Tevens investeert het land in de zogeheten Wegwijzer, de nieuwe op een hoger plan gebrachte defensiesamenwerking met de VS. Bij dit verhaal hoort ook de strategische samenwerking tussen Israël, Griekenland en Cyprus met als kernpunt het vervoer van energie overzee naar de EU, waarover we al schreven in het vorige nummer. In augustus werd het zogeheten 'Memorandum van Begrip' ondertekend door de regeringen van bovengenoemde drie landen, vooral inzake de energiesamenwerking. De East Med Pipeline is door de EU al beschreven als "Europees Werk van Gemeenschappelijk Belang" (verbindt Cyprus met Kreta en Griekenland's vasteland). En zo is er meer.

Een schrale troost

Naar buiten gericht zijn, goed kunnen concurreren en geopolitieke macht, zei u? Ondanks alle ontslagen, werkloosheid, verpaupering, belastingroof op het 'pakbare' deel van de bevolking, sociale afbraak, enz, enz, in naam van de concurrentie, blijft Griekenland's concurrentievermogen achter bij o.a. dat van Guatemala, Namibië, Ruanda en Botswana... Volgens het recente verslag van het Wereld Economisch Forum bekleedt Griekenland in concurrentievermogen de laatste plaats van de EU-landen en is nummer 91 van de 148 onderzochte landen.
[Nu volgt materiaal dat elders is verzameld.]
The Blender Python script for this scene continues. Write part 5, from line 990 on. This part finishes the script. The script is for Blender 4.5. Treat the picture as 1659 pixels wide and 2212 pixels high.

De regering triomfeert, want het land is vijf plaatsen naar voren opgeschoven vergeleken bij vorig jaar. Het 'volk' wordt verder getroost met Griekenland's belangrijke geostrategische en politieke positie... Hetgeen weinig helpt bij massale werkloosheid, een lege beurs en in sommige gevallen rammelende maag. Een hete herfst met talloze stakingen en acties staat voor de deur.